Dedicated Hosts can run RHEL, Suse, Amazon Linux, Ubuntu, or Windows Server on over 30 variations of the M4, C3, C4, G2, R3, D2 and I2 instance types. Usage can be tracked through AWS Config to verify license and regulatory compliance.

The service is available on-demand, starting at $2.341 an hour for an M3 instance or $3.049 for an M4 instance in the US East region. The company says servers will be available by reservation soon, at discounts of up to 70 percent.

EC2 Dedicated Host is currently available in US, Europe, Asia-Pacific, and South America regions. The service allows 2 Dedicated Hosts per instance family per region, but more are available for the asking.

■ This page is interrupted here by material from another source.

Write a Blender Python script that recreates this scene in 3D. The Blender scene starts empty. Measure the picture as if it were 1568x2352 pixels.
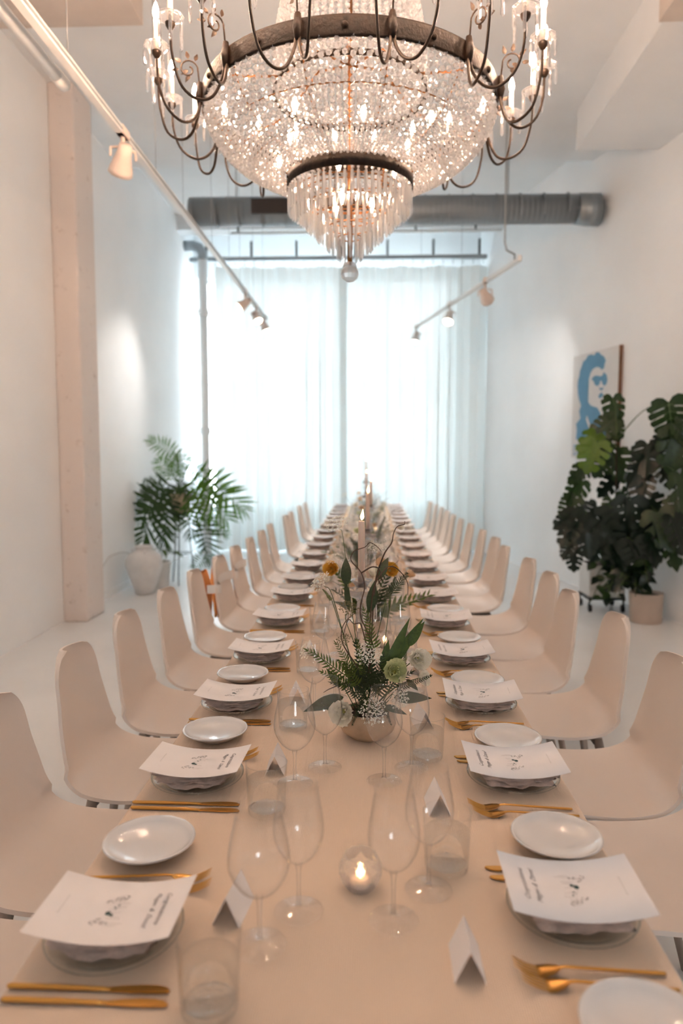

The EC2 Dedicated Hosts release was announced in October, but leasing dedicated servers on EC2 to return some of the control of on-premise hosting has been on Amazon’s radar for years. Amazon made clear at this year’s re:Invent that it wants to make cloud entry easier for companies with large data sets, and this move similarly addresses barriers for those whose services or data have physical storage requirements.